-- Start of Stored data --

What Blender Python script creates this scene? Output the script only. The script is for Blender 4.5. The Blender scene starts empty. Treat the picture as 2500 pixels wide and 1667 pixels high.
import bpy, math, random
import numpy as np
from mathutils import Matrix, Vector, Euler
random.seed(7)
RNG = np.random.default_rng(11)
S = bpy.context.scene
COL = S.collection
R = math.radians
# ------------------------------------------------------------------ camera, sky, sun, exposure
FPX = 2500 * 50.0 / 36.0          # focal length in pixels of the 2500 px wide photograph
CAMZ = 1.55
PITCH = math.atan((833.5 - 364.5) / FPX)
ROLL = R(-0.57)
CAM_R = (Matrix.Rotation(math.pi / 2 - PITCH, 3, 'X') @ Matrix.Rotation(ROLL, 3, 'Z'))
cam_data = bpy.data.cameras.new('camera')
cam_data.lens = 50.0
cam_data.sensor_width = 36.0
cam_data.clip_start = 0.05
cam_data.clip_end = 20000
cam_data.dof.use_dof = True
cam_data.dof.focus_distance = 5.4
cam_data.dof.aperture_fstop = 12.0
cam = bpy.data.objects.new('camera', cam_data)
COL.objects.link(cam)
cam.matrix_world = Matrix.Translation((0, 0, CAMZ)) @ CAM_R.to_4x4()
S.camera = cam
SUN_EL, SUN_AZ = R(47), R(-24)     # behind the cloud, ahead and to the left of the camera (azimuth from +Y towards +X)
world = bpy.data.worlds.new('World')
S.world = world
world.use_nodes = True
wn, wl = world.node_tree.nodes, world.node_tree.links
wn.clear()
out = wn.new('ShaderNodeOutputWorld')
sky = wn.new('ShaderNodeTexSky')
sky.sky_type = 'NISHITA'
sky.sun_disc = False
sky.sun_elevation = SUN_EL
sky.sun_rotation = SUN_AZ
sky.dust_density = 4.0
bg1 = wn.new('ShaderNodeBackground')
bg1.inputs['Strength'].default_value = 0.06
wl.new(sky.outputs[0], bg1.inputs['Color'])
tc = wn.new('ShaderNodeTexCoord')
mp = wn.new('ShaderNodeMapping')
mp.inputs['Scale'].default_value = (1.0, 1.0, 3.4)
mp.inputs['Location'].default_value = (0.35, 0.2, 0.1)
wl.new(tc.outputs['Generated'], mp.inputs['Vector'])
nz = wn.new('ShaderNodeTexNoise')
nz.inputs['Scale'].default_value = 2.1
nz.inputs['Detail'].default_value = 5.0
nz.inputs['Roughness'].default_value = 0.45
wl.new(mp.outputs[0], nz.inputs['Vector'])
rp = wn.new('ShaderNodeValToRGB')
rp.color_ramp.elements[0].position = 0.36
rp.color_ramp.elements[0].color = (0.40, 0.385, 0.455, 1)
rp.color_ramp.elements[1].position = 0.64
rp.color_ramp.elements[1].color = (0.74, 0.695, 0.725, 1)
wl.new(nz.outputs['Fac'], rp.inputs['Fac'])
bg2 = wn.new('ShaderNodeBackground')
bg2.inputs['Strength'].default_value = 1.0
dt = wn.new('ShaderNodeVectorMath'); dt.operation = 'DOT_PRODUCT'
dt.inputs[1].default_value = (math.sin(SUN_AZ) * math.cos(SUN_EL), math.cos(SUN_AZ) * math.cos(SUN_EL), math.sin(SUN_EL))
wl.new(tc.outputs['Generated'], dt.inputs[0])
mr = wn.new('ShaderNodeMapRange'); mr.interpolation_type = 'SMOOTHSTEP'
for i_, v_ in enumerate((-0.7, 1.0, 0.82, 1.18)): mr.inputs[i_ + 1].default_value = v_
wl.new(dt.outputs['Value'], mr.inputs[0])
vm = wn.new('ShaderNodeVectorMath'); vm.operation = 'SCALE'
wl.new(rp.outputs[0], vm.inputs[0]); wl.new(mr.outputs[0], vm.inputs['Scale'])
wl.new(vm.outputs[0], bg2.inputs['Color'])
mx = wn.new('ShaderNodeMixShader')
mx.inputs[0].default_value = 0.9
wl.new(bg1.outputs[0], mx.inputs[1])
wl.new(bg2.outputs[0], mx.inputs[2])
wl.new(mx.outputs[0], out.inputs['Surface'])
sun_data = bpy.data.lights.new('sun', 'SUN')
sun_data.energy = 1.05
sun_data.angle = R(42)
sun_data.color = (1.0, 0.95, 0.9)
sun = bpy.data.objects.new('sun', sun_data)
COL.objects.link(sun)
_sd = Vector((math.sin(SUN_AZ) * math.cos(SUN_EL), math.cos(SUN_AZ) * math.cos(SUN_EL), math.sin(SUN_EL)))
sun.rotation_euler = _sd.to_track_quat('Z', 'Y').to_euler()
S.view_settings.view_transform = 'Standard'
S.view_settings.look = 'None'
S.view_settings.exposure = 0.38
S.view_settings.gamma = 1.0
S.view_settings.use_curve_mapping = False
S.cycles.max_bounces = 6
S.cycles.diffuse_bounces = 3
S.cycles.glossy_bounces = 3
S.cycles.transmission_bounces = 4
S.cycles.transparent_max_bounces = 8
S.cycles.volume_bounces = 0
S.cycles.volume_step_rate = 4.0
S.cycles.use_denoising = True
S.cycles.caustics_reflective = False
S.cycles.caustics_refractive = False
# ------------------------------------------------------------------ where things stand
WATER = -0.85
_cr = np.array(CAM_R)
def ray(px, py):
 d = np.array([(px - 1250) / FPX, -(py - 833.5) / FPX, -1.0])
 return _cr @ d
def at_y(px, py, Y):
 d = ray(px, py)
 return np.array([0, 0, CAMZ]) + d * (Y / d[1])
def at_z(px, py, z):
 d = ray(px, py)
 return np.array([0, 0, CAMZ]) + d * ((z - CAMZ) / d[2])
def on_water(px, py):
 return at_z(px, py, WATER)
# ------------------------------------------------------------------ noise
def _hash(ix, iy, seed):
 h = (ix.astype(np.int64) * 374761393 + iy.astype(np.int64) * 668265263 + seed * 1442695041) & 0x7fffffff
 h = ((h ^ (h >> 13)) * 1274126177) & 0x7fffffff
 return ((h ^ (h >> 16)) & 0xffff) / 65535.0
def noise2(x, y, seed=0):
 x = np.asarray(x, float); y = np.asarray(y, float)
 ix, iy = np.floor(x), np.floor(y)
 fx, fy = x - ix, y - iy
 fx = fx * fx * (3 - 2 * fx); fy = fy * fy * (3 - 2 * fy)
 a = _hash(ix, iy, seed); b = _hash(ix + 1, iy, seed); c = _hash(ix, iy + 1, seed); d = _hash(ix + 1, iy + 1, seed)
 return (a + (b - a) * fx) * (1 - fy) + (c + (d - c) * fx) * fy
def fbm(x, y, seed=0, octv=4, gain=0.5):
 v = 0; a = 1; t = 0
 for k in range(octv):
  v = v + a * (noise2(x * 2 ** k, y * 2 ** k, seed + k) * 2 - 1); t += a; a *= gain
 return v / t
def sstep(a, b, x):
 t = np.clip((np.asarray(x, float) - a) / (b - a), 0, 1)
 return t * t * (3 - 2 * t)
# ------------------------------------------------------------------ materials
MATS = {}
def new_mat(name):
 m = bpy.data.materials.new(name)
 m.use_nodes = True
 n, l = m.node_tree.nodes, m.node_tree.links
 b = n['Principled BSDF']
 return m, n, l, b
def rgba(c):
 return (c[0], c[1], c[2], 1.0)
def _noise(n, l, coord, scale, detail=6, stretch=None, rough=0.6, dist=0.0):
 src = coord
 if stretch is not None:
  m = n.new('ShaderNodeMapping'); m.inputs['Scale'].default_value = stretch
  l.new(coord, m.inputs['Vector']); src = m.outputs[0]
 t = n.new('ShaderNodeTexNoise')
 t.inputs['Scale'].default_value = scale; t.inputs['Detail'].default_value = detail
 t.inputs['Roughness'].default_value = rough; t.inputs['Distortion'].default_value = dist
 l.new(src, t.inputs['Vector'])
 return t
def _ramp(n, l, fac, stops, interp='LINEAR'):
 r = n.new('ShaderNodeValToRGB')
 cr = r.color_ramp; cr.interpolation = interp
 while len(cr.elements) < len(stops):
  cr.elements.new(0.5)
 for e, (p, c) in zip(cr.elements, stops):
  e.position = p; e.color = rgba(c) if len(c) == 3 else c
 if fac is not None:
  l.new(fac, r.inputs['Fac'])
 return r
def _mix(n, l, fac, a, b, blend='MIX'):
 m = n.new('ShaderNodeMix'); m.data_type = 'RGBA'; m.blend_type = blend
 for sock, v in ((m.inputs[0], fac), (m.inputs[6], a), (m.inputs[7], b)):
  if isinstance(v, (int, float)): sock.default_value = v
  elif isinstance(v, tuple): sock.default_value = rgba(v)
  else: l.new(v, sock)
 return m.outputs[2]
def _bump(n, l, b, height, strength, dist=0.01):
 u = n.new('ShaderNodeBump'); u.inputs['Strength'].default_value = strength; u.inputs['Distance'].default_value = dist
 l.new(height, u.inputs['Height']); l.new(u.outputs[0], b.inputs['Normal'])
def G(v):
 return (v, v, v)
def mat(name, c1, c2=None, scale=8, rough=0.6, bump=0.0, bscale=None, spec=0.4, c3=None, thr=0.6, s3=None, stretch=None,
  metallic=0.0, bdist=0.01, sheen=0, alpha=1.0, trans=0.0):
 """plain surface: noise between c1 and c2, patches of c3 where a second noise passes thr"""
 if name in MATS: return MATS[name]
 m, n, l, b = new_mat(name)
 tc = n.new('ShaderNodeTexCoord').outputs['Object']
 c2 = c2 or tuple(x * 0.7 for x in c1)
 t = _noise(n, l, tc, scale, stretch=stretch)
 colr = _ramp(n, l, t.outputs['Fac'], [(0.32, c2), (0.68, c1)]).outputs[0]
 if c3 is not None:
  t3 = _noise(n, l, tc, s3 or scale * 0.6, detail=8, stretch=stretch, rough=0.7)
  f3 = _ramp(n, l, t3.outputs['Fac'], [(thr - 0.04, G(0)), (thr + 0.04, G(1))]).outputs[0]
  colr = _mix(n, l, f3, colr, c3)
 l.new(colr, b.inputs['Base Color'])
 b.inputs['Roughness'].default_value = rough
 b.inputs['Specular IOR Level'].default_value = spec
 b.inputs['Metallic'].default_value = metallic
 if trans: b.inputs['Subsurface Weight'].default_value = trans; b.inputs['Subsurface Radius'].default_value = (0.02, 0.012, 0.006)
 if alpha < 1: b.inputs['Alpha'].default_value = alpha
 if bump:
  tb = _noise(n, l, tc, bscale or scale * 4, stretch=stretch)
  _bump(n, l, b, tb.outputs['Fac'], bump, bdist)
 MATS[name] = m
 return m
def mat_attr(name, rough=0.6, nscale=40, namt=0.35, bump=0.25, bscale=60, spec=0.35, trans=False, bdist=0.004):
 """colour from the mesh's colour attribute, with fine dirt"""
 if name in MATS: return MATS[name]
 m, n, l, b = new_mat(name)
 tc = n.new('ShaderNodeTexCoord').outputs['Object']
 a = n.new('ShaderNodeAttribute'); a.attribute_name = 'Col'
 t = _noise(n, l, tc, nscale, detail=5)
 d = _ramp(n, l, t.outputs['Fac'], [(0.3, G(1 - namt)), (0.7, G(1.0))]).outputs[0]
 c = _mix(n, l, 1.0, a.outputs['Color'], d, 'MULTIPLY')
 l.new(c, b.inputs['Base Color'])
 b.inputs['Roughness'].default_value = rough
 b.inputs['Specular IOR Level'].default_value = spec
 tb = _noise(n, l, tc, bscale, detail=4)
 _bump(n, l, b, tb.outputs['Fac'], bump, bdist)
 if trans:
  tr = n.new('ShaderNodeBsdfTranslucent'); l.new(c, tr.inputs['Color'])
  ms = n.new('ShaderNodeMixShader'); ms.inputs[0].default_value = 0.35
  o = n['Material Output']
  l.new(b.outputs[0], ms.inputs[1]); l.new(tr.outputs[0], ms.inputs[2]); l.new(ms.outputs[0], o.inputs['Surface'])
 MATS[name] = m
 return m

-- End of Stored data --

== Written request ==
Going over the lines above, work out how many include "wide", then give only that number.

== Completed exercise ==
2